What to do:
Return the listing below exactly, with the pictures dropped.

Dataset excerpt:
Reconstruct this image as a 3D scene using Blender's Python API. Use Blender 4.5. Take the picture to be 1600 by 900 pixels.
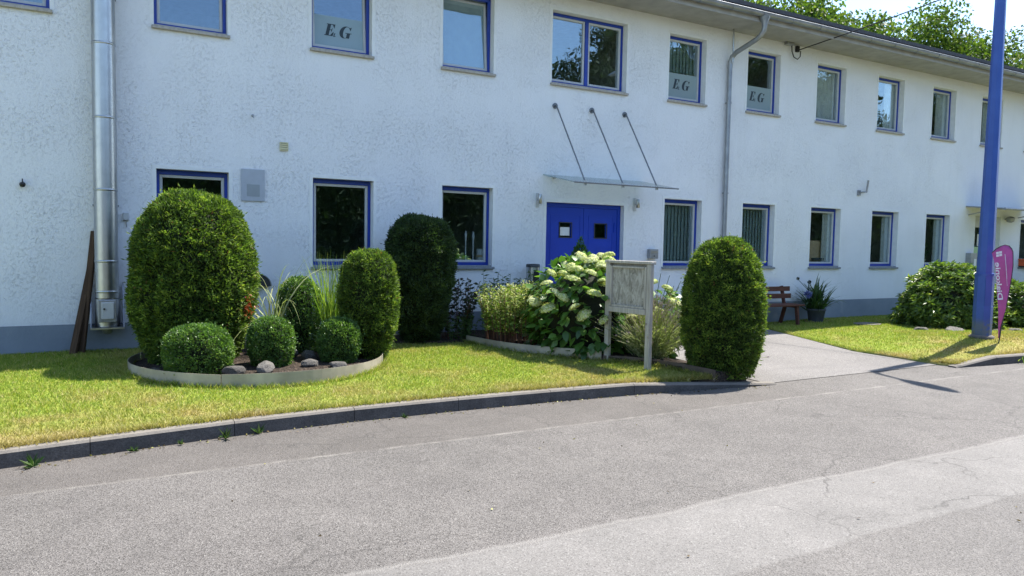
import bpy, math, random
import numpy as np
from mathutils import Vector, Matrix, noise as mnoise

for o in list(bpy.data.objects): bpy.data.objects.remove(o)
S = bpy.context.scene
COL = S.collection
R = math.radians

# ------------------------------------------------------------------ camera
def make_camera():
    yaw, pitch, roll = R(29.13), R(-3.478), R(1.057)
    fwd = Vector((math.sin(yaw)*math.cos(pitch), math.cos(yaw)*math.cos(pitch), math.sin(pitch)))
    r = Vector((math.cos(yaw), -math.sin(yaw), 0)); u = r.cross(fwd)
    r2 = r*math.cos(roll)+u*math.sin(roll); u2 = -r*math.sin(roll)+u*math.cos(roll)
    cam = bpy.data.cameras.new('camera'); co = bpy.data.objects.new('camera', cam); COL.objects.link(co)
    cam.sensor_width = 36; cam.lens = 1145.6*36/1600; cam.clip_start = .05; cam.clip_end = 3000
    m = Matrix((r2, u2, -fwd)).transposed().to_4x4(); m.translation = (0, -11, 1.66)
    co.matrix_world = m; S.camera = co
make_camera()

# ------------------------------------------------------------------ sky, sun, exposure
SUN_EL, SUN_AZ = R(60.5), R(8.0)            # azimuth measured from +X towards +Y
w = bpy.data.worlds.new('World'); S.world = w; w.use_nodes = True
nt = w.node_tree; bg = nt.nodes['Background']
sky = nt.nodes.new('ShaderNodeTexSky'); sky.sky_type = 'NISHITA'; sky.sun_disc = False
sky.sun_elevation = SUN_EL; sky.sun_rotation = R(90)-SUN_AZ
sky.air_density = 1.0; sky.dust_density = 0.5; sky.ozone_density = 2.0
nt.links.new(sky.outputs[0], bg.inputs[0]); bg.inputs[1].default_value = 0.15
sd = Vector((math.cos(SUN_EL)*math.cos(SUN_AZ), math.cos(SUN_EL)*math.sin(SUN_AZ), math.sin(SUN_EL)))
sl = bpy.data.lights.new('sun', 'SUN'); sl.energy = 5.0; sl.angle = R(.53); sl.color = (1, .95, .87)
so = bpy.data.objects.new('sun', sl); COL.objects.link(so); so.rotation_euler = sd.to_track_quat('Z', 'Y').to_euler()
so.location = (20, 5, 30)
S.view_settings.view_transform = 'Standard'; S.view_settings.look = 'None'
S.view_settings.gamma = 1; S.view_settings.exposure = 1.22; S.view_settings.use_curve_mapping = False
S.render.engine = 'CYCLES'
S.cycles.max_bounces = 5; S.cycles.diffuse_bounces = 2; S.cycles.glossy_bounces = 3; S.cycles.transmission_bounces = 4; S.cycles.transparent_max_bounces = 8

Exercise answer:
Reconstruct this image as a 3D scene using Blender's Python API. Use Blender 4.5. Take the picture to be 1600 by 900 pixels.
import bpy, math, random
import numpy as np
from mathutils import Vector, Matrix, noise as mnoise

for o in list(bpy.data.objects): bpy.data.objects.remove(o)
S = bpy.context.scene
COL = S.collection
R = math.radians

# ------------------------------------------------------------------ camera
def make_camera():
    yaw, pitch, roll = R(29.13), R(-3.478), R(1.057)
    fwd = Vector((math.sin(yaw)*math.cos(pitch), math.cos(yaw)*math.cos(pitch), math.sin(pitch)))
    r = Vector((math.cos(yaw), -math.sin(yaw), 0)); u = r.cross(fwd)
    r2 = r*math.cos(roll)+u*math.sin(roll); u2 = -r*math.sin(roll)+u*math.cos(roll)
    cam = bpy.data.cameras.new('camera'); co = bpy.data.objects.new('camera', cam); COL.objects.link(co)
    cam.sensor_width = 36; cam.lens = 1145.6*36/1600; cam.clip_start = .05; cam.clip_end = 3000
    m = Matrix((r2, u2, -fwd)).transposed().to_4x4(); m.translation = (0, -11, 1.66)
    co.matrix_world = m; S.camera = co
make_camera()

# ------------------------------------------------------------------ sky, sun, exposure
SUN_EL, SUN_AZ = R(60.5), R(8.0)            # azimuth measured from +X towards +Y
w = bpy.data.worlds.new('World'); S.world = w; w.use_nodes = True
nt = w.node_tree; bg = nt.nodes['Background']
sky = nt.nodes.new('ShaderNodeTexSky'); sky.sky_type = 'NISHITA'; sky.sun_disc = False
sky.sun_elevation = SUN_EL; sky.sun_rotation = R(90)-SUN_AZ
sky.air_density = 1.0; sky.dust_density = 0.5; sky.ozone_density = 2.0
nt.links.new(sky.outputs[0], bg.inputs[0]); bg.inputs[1].default_value = 0.15
sd = Vector((math.cos(SUN_EL)*math.cos(SUN_AZ), math.cos(SUN_EL)*math.sin(SUN_AZ), math.sin(SUN_EL)))
sl = bpy.data.lights.new('sun', 'SUN'); sl.energy = 5.0; sl.angle = R(.53); sl.color = (1, .95, .87)
so = bpy.data.objects.new('sun', sl); COL.objects.link(so); so.rotation_euler = sd.to_track_quat('Z', 'Y').to_euler()
so.location = (20, 5, 30)
S.view_settings.view_transform = 'Standard'; S.view_settings.look = 'None'
S.view_settings.gamma = 1; S.view_settings.exposure = 1.22; S.view_settings.use_curve_mapping = False
S.render.engine = 'CYCLES'
S.cycles.max_bounces = 5; S.cycles.diffuse_bounces = 2; S.cycles.glossy_bounces = 3; S.cycles.transmission_bounces = 4; S.cycles.transparent_max_bounces = 8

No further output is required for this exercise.